Sunday, April 10, 2011

The Happiness Project

Yesterday I began reading a book I first picked up at Barnes and Noble a while ago. It's titled The Happiness Project by Gretchen Rubin. Interestingly, it wasn't the title that drew me in but rather the cover. It may not be advisable to judge a book by its cover, but it is almost always the cover that first grabs my attention. So, here I am reading my library copy of The Happiness Project.

The book begins with an introduction to why the author chose to write such a book. She wasn't depressed, but she didn't feel she was as happy as she should, or could, be. She felt angry a lot of the time, and she realized the impact this was having on her life. So, she set out to research the meaning of happiness and how to add more happiness to her life. After some initial research she decided to borrow an idea from Ben Franklin (she really did a bit of research) and focus on 11 areas that would improve her overall happiness. She would start in January with one area to improve, then add another in February, another in March, and so on until she reached December, during which she would score herself on practicing all 11.

January's theme was Boost Energy (Vitality). She had read that acting as if you feel more energetice can actually make you feel more energetic. She vowed to get to bed earlier and wake up naturally without the use of an alarm. She did this at least one time with success. She bought a pedometer and walked more. She joined a gym. I can relate to this. I go to the gym several times a week and find that it helps tremendously with reducing my stress levels, particularly after work. I've also started waking up earlier to do a brief yoga session. I have found that this results in a smoother transition into my day. Plus, I have added several days of swimming before work. That definitely makes me feel more energized and ready to start my day. She also decided to stop wasting time thinking about all the things weighing her down and went on a closet cleaning rampage. Four garbage bags later she felt free-er and calmer. From creating a sense of order, she felt more peaceful and focused. I plan to try this during my spring vacation as I sweep from one end of the house to the other, getting rid of stuff that could be better used by others rather than collecting dust in my house.
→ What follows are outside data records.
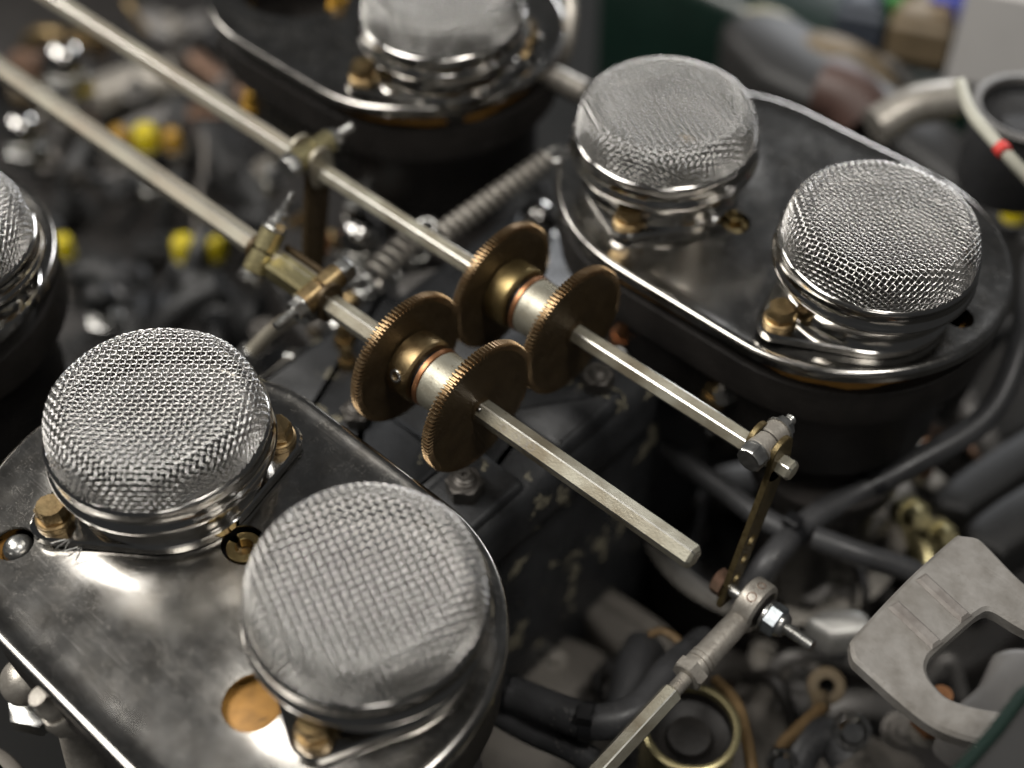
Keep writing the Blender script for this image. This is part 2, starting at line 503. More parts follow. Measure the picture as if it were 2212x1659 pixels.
PLATE_Z = 1.0
caps = {}
def mesh_cap(x, y, label, rot, dull=False, tilt=(0, 0)):
    t = thing('mesh_cap', label, 'mesh cap', (x, y, 12), 'domed wire mesh caps on the intakes')
    t.rotation_euler = (tilt[0], tilt[1], rot)
    w = bpy.data.objects.new('wire_mesh', WM2 if dull else WM); COL.objects.link(w)
    w.parent = t; w.location = (0, 0, -12 * S); w['kind'] = 'stuff'
    b = MB()
    b.lathe([(23.6, 19.4), (24.3, 20.0), (25.0, 19.6), (25.1, 18.9), (24.75, 18.3), (24.7, 15.4), (25.15, 14.9), (25.65, 14.2), (25.6, 13.3),
             (25.0, 12.8), (24.2, 12.9), (23.9, 14), (23.6, 17)], (0, 0, -12), AZV, 96, loop=True)
    rb = b.build('rim_band', 'chrome', None, (0, 0, 0), smooth=60)
    rb.parent = t; rb.location = (0, 0, 0)
    return t


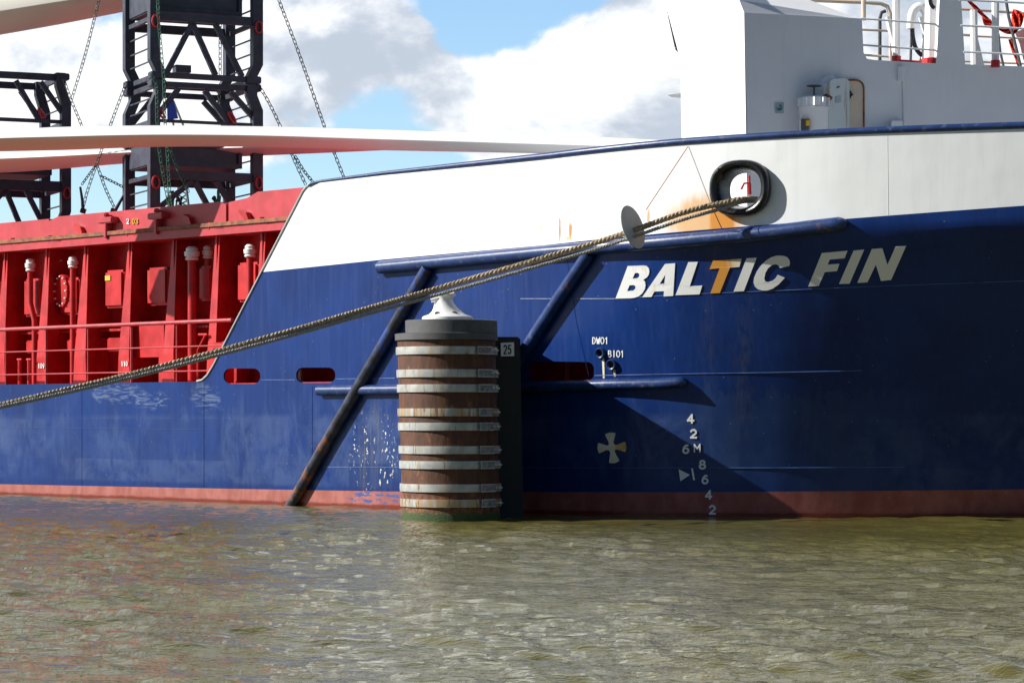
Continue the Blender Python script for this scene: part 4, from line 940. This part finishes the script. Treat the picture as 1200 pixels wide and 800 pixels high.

February's theme was Remember Love (Marriage). She realized she was a "nagger". She also realized she didn't like being a nagger because it didn't make her feel good (and we all want to feel good). After one incident involving a pile of Valentine's Day cards and her husband's refusal to help address and seal them, she realized she felt better when she chose to complete something herself instead of nagging than when she nagged her husband to do them. I call this Taking One for the Team.
She also noticed that her husband hardly ever praised her for things she did or let her know he appreciated her. After much contemplation and more research, she decided to stop expecting praise for things she did. Instead, she vowed to do things for herself without expecting other people to react in a particular way. An interesting observation she had was that when she was happy her husband was also happy, and he would do things to try to make her even happier (take notes, ladies!); but when she was unhappy her husband would go into a "funk".
I found this to be an interesting perception. It makes sense because when people are happier they want to do things for other people, but when they're unhappy it's very easy to shut oneself off from the world and become more self-centered. For today I vow to remain focused on my attitude toward all people I encounter. If I can be helpful in spreading a little more cheer in this fearful, angst-ridden world, then I'm willing to do my part.